• [Given problem] Copy out all the lines in the records that include the word "objects".

• [Information shown]
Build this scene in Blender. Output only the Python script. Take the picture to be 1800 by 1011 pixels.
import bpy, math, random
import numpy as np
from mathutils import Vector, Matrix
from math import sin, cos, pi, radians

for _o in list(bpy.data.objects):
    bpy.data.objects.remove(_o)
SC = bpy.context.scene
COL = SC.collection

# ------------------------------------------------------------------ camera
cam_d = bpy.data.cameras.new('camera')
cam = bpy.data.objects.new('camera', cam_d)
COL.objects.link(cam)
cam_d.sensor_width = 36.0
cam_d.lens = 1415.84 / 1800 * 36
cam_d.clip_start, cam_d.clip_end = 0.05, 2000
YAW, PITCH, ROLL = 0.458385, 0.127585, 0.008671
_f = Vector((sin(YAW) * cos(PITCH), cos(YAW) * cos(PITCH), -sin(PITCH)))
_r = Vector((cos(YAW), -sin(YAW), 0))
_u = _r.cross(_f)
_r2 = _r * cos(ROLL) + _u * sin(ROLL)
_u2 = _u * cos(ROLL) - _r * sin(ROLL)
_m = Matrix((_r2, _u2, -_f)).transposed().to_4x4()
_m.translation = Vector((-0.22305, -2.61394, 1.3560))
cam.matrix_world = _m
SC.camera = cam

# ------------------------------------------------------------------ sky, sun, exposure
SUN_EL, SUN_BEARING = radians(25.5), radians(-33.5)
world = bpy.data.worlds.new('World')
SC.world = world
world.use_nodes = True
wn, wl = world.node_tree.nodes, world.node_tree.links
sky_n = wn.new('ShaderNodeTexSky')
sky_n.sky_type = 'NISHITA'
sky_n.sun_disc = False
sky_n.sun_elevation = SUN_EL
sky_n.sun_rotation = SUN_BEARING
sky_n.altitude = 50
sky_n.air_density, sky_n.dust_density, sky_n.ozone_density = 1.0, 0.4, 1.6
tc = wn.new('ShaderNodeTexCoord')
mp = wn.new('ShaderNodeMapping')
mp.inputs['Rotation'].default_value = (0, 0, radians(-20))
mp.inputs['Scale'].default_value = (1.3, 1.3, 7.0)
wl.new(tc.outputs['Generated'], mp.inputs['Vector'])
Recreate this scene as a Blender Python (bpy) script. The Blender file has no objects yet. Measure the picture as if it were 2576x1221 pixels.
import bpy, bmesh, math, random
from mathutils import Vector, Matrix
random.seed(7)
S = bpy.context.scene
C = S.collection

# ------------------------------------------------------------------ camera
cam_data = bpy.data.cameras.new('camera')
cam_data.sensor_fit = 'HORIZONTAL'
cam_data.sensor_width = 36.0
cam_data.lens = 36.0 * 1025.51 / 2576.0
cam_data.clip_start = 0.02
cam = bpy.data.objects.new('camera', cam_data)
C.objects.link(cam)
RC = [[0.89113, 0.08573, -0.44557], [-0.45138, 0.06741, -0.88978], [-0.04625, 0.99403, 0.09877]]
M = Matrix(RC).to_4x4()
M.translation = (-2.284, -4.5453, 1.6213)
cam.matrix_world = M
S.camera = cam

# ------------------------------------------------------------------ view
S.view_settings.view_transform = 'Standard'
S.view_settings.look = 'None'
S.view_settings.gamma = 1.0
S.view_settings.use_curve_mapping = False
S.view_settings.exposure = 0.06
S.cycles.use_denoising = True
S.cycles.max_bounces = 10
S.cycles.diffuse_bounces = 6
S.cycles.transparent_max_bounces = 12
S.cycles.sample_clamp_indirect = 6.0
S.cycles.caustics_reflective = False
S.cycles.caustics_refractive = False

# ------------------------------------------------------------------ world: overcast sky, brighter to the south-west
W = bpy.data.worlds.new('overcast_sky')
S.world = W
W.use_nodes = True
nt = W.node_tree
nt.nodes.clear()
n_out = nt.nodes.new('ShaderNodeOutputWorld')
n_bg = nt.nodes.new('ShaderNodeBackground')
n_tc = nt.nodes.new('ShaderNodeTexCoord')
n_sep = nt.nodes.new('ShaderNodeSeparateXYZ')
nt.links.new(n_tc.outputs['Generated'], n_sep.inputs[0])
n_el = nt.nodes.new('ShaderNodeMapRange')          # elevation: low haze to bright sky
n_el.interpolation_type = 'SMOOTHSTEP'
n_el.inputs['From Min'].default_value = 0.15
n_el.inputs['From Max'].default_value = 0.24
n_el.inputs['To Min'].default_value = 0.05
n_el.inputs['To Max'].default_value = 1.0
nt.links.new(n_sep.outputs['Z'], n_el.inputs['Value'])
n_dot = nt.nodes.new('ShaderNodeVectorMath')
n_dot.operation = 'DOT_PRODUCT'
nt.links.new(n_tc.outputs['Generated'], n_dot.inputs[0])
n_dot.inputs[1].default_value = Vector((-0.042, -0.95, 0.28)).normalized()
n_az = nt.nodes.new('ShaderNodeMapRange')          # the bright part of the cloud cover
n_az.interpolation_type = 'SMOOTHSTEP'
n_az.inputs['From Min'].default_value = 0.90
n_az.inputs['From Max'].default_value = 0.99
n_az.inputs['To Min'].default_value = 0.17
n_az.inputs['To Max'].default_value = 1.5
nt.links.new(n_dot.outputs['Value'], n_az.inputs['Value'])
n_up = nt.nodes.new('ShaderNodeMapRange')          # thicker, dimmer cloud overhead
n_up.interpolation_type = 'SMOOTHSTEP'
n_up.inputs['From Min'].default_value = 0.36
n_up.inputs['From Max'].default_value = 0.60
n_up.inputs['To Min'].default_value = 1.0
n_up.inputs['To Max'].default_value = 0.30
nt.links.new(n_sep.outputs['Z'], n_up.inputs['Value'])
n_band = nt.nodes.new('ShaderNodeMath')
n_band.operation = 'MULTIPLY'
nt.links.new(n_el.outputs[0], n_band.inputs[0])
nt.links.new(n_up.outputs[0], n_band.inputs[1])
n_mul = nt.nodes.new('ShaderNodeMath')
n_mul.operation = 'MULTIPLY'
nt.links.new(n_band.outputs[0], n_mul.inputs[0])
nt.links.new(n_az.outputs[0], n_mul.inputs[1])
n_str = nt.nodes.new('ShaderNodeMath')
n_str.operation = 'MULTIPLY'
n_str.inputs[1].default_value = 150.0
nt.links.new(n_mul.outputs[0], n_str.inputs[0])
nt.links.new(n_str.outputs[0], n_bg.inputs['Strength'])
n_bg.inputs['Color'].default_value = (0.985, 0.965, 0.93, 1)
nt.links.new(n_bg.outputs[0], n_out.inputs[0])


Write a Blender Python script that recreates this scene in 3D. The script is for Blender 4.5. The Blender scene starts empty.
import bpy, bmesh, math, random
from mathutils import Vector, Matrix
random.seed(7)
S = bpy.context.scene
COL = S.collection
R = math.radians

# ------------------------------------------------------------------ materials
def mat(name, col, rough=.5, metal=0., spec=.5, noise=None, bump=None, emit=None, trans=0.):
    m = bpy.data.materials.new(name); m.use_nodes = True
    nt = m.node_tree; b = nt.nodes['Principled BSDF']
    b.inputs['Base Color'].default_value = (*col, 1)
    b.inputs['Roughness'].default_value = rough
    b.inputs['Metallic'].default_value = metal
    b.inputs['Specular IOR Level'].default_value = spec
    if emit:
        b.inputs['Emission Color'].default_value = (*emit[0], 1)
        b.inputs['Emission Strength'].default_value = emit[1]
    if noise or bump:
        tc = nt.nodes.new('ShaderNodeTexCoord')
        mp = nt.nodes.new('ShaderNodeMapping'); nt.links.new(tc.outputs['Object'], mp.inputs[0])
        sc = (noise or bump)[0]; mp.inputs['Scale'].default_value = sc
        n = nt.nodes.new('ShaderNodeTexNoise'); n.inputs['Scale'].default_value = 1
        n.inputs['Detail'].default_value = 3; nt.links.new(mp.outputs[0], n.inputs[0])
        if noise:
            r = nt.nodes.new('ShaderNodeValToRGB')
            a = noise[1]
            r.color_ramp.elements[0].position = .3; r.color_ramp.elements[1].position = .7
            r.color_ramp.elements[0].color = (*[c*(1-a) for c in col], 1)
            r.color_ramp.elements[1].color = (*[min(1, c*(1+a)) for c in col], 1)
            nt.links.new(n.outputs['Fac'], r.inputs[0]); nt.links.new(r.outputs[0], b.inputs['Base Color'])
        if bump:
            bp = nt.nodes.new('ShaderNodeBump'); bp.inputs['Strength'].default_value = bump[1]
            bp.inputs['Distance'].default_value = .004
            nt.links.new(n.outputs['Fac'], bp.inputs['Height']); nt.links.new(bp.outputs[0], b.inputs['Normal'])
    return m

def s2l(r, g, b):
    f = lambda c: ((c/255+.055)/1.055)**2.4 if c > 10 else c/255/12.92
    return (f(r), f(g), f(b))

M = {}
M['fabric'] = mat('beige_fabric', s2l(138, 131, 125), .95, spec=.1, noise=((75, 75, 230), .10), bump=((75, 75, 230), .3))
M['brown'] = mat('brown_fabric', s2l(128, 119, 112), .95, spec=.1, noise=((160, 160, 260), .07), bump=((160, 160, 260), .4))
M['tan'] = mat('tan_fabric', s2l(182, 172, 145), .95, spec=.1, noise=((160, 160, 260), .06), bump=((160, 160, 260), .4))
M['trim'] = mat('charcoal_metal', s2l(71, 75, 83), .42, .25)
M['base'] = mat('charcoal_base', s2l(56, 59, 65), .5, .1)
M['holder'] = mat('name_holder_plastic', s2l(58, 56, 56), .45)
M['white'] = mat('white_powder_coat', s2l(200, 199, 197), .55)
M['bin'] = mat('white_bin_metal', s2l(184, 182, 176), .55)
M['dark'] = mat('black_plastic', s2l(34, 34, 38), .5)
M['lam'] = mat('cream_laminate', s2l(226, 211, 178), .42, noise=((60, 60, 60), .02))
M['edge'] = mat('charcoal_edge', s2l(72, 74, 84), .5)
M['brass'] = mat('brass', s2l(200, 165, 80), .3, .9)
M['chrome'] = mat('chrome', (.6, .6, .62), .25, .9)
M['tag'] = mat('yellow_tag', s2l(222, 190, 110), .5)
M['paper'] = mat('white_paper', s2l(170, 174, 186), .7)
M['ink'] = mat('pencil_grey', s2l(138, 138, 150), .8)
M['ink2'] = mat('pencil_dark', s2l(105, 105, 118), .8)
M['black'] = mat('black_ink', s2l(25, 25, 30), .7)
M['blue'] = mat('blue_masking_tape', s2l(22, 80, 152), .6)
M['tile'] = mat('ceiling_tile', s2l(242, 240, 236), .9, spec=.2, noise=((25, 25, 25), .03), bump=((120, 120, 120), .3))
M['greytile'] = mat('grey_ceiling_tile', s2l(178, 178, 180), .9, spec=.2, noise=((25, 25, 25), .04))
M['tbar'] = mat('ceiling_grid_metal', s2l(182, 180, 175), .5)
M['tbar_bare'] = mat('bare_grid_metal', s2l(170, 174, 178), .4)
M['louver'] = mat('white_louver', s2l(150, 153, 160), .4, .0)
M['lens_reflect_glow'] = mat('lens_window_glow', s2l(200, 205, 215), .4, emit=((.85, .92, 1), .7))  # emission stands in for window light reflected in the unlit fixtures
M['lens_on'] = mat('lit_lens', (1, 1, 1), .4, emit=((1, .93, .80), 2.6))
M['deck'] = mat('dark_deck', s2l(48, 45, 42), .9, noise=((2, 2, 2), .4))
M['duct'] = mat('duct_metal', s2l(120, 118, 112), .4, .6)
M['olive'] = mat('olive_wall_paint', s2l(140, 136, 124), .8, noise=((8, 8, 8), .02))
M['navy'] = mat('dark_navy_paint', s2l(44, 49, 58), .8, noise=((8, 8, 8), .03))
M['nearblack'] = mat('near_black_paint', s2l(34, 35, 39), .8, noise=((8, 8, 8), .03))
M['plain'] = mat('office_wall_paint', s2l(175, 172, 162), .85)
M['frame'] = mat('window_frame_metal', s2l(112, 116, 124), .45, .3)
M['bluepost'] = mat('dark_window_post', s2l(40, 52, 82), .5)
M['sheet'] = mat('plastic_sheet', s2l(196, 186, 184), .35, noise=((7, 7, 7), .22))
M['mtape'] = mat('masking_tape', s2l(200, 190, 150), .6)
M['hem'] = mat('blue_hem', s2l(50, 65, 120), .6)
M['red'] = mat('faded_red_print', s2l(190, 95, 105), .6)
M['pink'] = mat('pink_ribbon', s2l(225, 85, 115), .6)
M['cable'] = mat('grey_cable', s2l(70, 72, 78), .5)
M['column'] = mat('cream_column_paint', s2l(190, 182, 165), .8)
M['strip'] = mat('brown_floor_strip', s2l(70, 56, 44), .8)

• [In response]
for _o in list(bpy.data.objects):
    bpy.data.objects.remove(_o)
cam = bpy.data.objects.new('camera', cam_d)
COL.objects.link(cam)
Recreate this scene as a Blender Python (bpy) script. The Blender file has no objects yet. Measure the picture as if it were 2576x1221 pixels.
cam = bpy.data.objects.new('camera', cam_data)
C.objects.link(cam)